_Written instruction_
Give a verbatim copy of the lines below, minus the pictures.

_Data block_
-.-.-

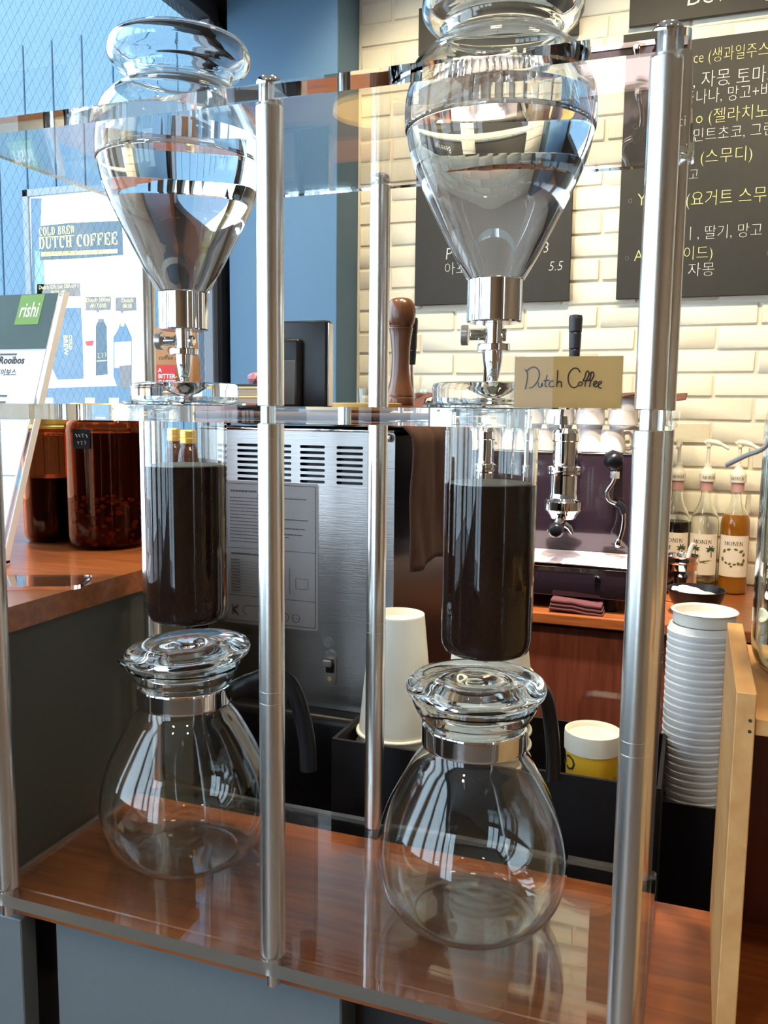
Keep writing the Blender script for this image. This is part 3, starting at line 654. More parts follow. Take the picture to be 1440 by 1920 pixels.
tg = link('tag', MB().box(-.0115, .0115, -.0006, 0, 0, .024, 0).mesh('tag', M['blackmatte']), j2, (.004, -.0517, .128), (0, 0, math.radians(6)))
scribble(tg, -.008, .008, .0135, .0060, M['chalkw'], seed=4); scribble(tg, -.006, .006, .0050, .0058, M['chalkw'], seed=9)
for k, (px, dy) in enumerate(((317, 0.05), (356, -.02))):
    q = at_y(px, 850, 1.29+dy)
    t = thing('slim_jar', ('slim gold lidded dark jar on the bar, ' + ('left' if k == 0 else 'right') + ' of two behind the left tube'), 'jar', (q[0], q[1], -.181), 0)
    link('jar_glass', MB().lathe(smoothprof([(0, .001), (.022, .001), (.025, .005), (.025, .085), (.022, .106), (.016, .114), (.0155, .118)], 3) + [(0, .118)], 32).mesh('jar_glass', M['redtea'], 50), t)
    link('lid', MB().lathe([(0, .1182), (.017, .1182), (.0182, .120), (.0182, .128), (.0172, .129), (.0182, .130), (.0182, .140), (.0165, .142), (0, .142)], 32).mesh('lid', M['gold'], 30), t)
# clear riser over the slim jars, with the kraft coffee bag on it
q = at_y(306, 700, 1.46); RZ = -.0165
t = thing('acrylic_riser', 'clear acrylic riser on the bar over the slim jars, under the coffee bag', 'riser', (-.93, 1.40, -.181))
link('shelf', MB().box(-.155, .200, -.14, .11, RZ+.181-.003, RZ+.181).mesh('shelf', M['thinplastic']), t)
for x_ in (-.155, .197): link('leg', MB().box(x_, x_+.003, -.14, .11, 0.0005, RZ+.181-.0032).mesh('leg', M['thinplastic']), t)
t = thing('coffee_bag', 'brown kraft coffee bag with red label on a clear riser, behind the left drip valve', 'bag', (q[0]+.022, q[1], RZ), math.radians(8))
bagm = MB(); bagm.box(-.052, .052, -.03, .03, 0, .17, .006, 2)
for v in bagm.bm.verts:
    k = max(0, (v.co.z-.09)/.08); v.co.y *= (1-.93*k); v.co.x *= 1 + .03*math.sin(v.co.z*30)
link('bag', bagm.mesh('bag', M['kraft'], 40), t)
zr = at_y(306, 686, 1.46)[2] - RZ
lb = flat(t, 'red_label', [(-.022, max(.004, zr-.085)), (.021, max(.004, zr-.085)), (.021, zr), (-.022, zr)], -.0318, M['red'])
for k, s_ in enumerate(('A', 'BITTER-', 'SWEET')): lettering(lb, s_, .0115, M['sheet'], (-.0145, -.0012, zr-.014-.0115*k), off=.0002, ext=.0002)
lettering(t, 'coffee me', .0125, M['ink'], (-.014, -.0322, zr+.010), shear=.25, ext=.0003)
link('ring_mark', MB().tube([(0.012+.006*math.cos(a*.5), 0, zr+.028+.006*math.sin(a*.5)) for a in range(11)], .0008, 4).mesh('ring', M['ink']), t, (0, -.031, 0))

# poster outside
py_ = 3.47
def PX_(px, py): p = at_y(px, py, py_); return (p[0], p[2])
xl, zt_ = PX_(44, 357); xr, _z = PX_(272, 345); zb_ = PX_(150, 800)[1]
pc = ((xl+xr)/2, py_, zb_)
t = thing('poster', 'tall framed cold brew poster outside the left window', 'poster', pc)
W2 = (xr-xl)/2; H2 = zt_-zb_
link('sheet', MB().box(-W2+.03, W2-.03, 0, .012, .03, H2-.03).mesh('sheet', M['postwhite']), t)
link('frame', MB().box(-W2, -W2+.034, -.012, .014, 0, H2, .002, 1).box(W2-.034, W2, -.012, .014, 0, H2, .002, 1).box(-W2, W2, -.012, .014, 0, .034, .002, 1).box(-W2, W2, -.012, .014, H2-.034, H2, .002, 1).mesh('frame', M['frame']), t)
def L(px, py): a, b = PX_(px, py); return (a-pc[0], b-zb_)
def pf(name, pix, mat, y=-.0004): return flat(t, name, [L(*p) for p in pix], y, mat, .001)
pf('blue_border', [(58, 372), (78, 372), (76, 430), (80, 480), (84, 560), (62, 560)], M['posterblue'])
pf('green_leaves', [(66, 470), (80, 470), (84, 530), (78, 556), (66, 556)], M['postergreen'], -.0008)
pf('pale_wash', [(150, 372), (185, 370), (190, 500), (176, 512), (165, 470), (155, 440)], M['posterpale'])
pf('pale_wash', [(135, 500), (152, 480), (150, 512), (137, 512)], M['posterpale'])
ban = pf('banner', [(76, 424), (132, 418), (180, 416), (229, 414), (231, 478), (160, 484), (76, 488)], M['posterdark'], -.0012)
def word(s_, px0, py0, px1, hpx, mat, y=-.0022, st=True):
    (xa_, za_), (xb_, zb2) = L(px0, py0), L(px1, py0)
    hh = hpx/(F)*math.hypot(*at_y(px0, py0, py_)[:2])
    n_ = sum(.62 if c in ' I' else 1.08 for c in s_)
    me, _ = serif_word(s_, hh, (xb_-xa_)/n_, mat, st)
    o = link('lettering', me, t, (xa_, y, za_), (0, math.radians(-0.0), 0)); return o
word('COLD BREW', 74, 443, 141, 14, M['posteryellow'])
word('DUTCH COFFEE', 74, 468, 223, 20, M['posteryellow'])
pf('underline', [(74, 445), (140, 441), (140, 442.2), (74, 446.2)], M['posteryellow'], -.0022)
pf('yellow_bar', [(78, 473), (221, 467), (221, 475), (78, 481)], M['posteryellow'], -.0018)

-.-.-

_Written response_
Keep writing the Blender script for this image. This is part 3, starting at line 654. More parts follow. Take the picture to be 1440 by 1920 pixels.
tg = link('tag', MB().box(-.0115, .0115, -.0006, 0, 0, .024, 0).mesh('tag', M['blackmatte']), j2, (.004, -.0517, .128), (0, 0, math.radians(6)))
scribble(tg, -.008, .008, .0135, .0060, M['chalkw'], seed=4); scribble(tg, -.006, .006, .0050, .0058, M['chalkw'], seed=9)
for k, (px, dy) in enumerate(((317, 0.05), (356, -.02))):
    q = at_y(px, 850, 1.29+dy)
    t = thing('slim_jar', ('slim gold lidded dark jar on the bar, ' + ('left' if k == 0 else 'right') + ' of two behind the left tube'), 'jar', (q[0], q[1], -.181), 0)
    link('jar_glass', MB().lathe(smoothprof([(0, .001), (.022, .001), (.025, .005), (.025, .085), (.022, .106), (.016, .114), (.0155, .118)], 3) + [(0, .118)], 32).mesh('jar_glass', M['redtea'], 50), t)
    link('lid', MB().lathe([(0, .1182), (.017, .1182), (.0182, .120), (.0182, .128), (.0172, .129), (.0182, .130), (.0182, .140), (.0165, .142), (0, .142)], 32).mesh('lid', M['gold'], 30), t)
# clear riser over the slim jars, with the kraft coffee bag on it
q = at_y(306, 700, 1.46); RZ = -.0165
t = thing('acrylic_riser', 'clear acrylic riser on the bar over the slim jars, under the coffee bag', 'riser', (-.93, 1.40, -.181))
link('shelf', MB().box(-.155, .200, -.14, .11, RZ+.181-.003, RZ+.181).mesh('shelf', M['thinplastic']), t)
for x_ in (-.155, .197): link('leg', MB().box(x_, x_+.003, -.14, .11, 0.0005, RZ+.181-.0032).mesh('leg', M['thinplastic']), t)
t = thing('coffee_bag', 'brown kraft coffee bag with red label on a clear riser, behind the left drip valve', 'bag', (q[0]+.022, q[1], RZ), math.radians(8))
bagm = MB(); bagm.box(-.052, .052, -.03, .03, 0, .17, .006, 2)
for v in bagm.bm.verts:
    k = max(0, (v.co.z-.09)/.08); v.co.y *= (1-.93*k); v.co.x *= 1 + .03*math.sin(v.co.z*30)
link('bag', bagm.mesh('bag', M['kraft'], 40), t)
zr = at_y(306, 686, 1.46)[2] - RZ
lb = flat(t, 'red_label', [(-.022, max(.004, zr-.085)), (.021, max(.004, zr-.085)), (.021, zr), (-.022, zr)], -.0318, M['red'])
for k, s_ in enumerate(('A', 'BITTER-', 'SWEET')): lettering(lb, s_, .0115, M['sheet'], (-.0145, -.0012, zr-.014-.0115*k), off=.0002, ext=.0002)
lettering(t, 'coffee me', .0125, M['ink'], (-.014, -.0322, zr+.010), shear=.25, ext=.0003)
link('ring_mark', MB().tube([(0.012+.006*math.cos(a*.5), 0, zr+.028+.006*math.sin(a*.5)) for a in range(11)], .0008, 4).mesh('ring', M['ink']), t, (0, -.031, 0))

# poster outside
py_ = 3.47
def PX_(px, py): p = at_y(px, py, py_); return (p[0], p[2])
xl, zt_ = PX_(44, 357); xr, _z = PX_(272, 345); zb_ = PX_(150, 800)[1]
pc = ((xl+xr)/2, py_, zb_)
t = thing('poster', 'tall framed cold brew poster outside the left window', 'poster', pc)
W2 = (xr-xl)/2; H2 = zt_-zb_
link('sheet', MB().box(-W2+.03, W2-.03, 0, .012, .03, H2-.03).mesh('sheet', M['postwhite']), t)
link('frame', MB().box(-W2, -W2+.034, -.012, .014, 0, H2, .002, 1).box(W2-.034, W2, -.012, .014, 0, H2, .002, 1).box(-W2, W2, -.012, .014, 0, .034, .002, 1).box(-W2, W2, -.012, .014, H2-.034, H2, .002, 1).mesh('frame', M['frame']), t)
def L(px, py): a, b = PX_(px, py); return (a-pc[0], b-zb_)
def pf(name, pix, mat, y=-.0004): return flat(t, name, [L(*p) for p in pix], y, mat, .001)
pf('blue_border', [(58, 372), (78, 372), (76, 430), (80, 480), (84, 560), (62, 560)], M['posterblue'])
pf('green_leaves', [(66, 470), (80, 470), (84, 530), (78, 556), (66, 556)], M['postergreen'], -.0008)
pf('pale_wash', [(150, 372), (185, 370), (190, 500), (176, 512), (165, 470), (155, 440)], M['posterpale'])
pf('pale_wash', [(135, 500), (152, 480), (150, 512), (137, 512)], M['posterpale'])
ban = pf('banner', [(76, 424), (132, 418), (180, 416), (229, 414), (231, 478), (160, 484), (76, 488)], M['posterdark'], -.0012)
def word(s_, px0, py0, px1, hpx, mat, y=-.0022, st=True):
    (xa_, za_), (xb_, zb2) = L(px0, py0), L(px1, py0)
    hh = hpx/(F)*math.hypot(*at_y(px0, py0, py_)[:2])
    n_ = sum(.62 if c in ' I' else 1.08 for c in s_)
    me, _ = serif_word(s_, hh, (xb_-xa_)/n_, mat, st)
    o = link('lettering', me, t, (xa_, y, za_), (0, math.radians(-0.0), 0)); return o
word('COLD BREW', 74, 443, 141, 14, M['posteryellow'])
word('DUTCH COFFEE', 74, 468, 223, 20, M['posteryellow'])
pf('underline', [(74, 445), (140, 441), (140, 442.2), (74, 446.2)], M['posteryellow'], -.0022)
pf('yellow_bar', [(78, 473), (221, 467), (221, 475), (78, 481)], M['posteryellow'], -.0018)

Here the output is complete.